He has written a lot about the tech industry. He hasn’t had pressure from the government, but rather from the large companies in China. He wrote an article about Microsoft that got eliminated by Microsoft’s PR department. He started blogging in August 2002. He hasn’t gotten government pressure, despite his blogging. He is surprised. China, he things, is freer than many people think.
Liang Lu spoke about his 10,000 bloggers on BlogDriver. “If you want to have your own voice, if you want to be heard, if you want to make history, how do you do that?” Blog. He said he does get government pressure related to the anti-government bloggers. But “there are so many bloggers posting,” and it is distributed so quickly, it is very hard to censor.
In the question and answer session, an audience member asked how much editorial discretion is left when search engines send so many viewers to sites.
An audience member asked where news sources come from, and what further restrictions were imposed a month ago? Haibo Lu said he can publish only news that has showed up in the newspaper. Lu said he was waiting for clues from the government about the new rules.

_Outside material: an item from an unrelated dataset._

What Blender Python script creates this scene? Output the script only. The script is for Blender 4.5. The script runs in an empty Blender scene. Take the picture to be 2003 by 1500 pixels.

An audience asked how many visitors there are each day. Lu said single articles can get 1 million unique viewers. The brief Iraq news items can get 5 million viewers.
Someone asked what web companies do when the state security apparatus asks them to change an article. Do they negotiate? And second, when she has sued the sites for defamation, they have taken articles down. Is there any way to bring them back?
Haibo Lu: If the government gives the order to remove an article to a hidden place, “there is no negotiation.” And so far as defamation, the news is archived. But there is usually no responsibility, because the articles are from newspapers.
Liang Lu: Now that everyone
Xingdong Fang: This year marks 10 years of the Internet in China. Short messages and SMS messages now dominate, and serious discussion on the net is decreasing in China. There are 80 million net users but only 40 million personal computers in the country. Also, the strict government control over life in internet cafes is a problem.
Hu Yong: Chinese media is in two houses — insiders and outsiders. The relationship might vary, but the ecosystem has changed since 2003. It is like Dreyfus affair in France — the entry of intellectuals into public life.
Haibo Lu agrees that blogs have taken off – things won’t be the same.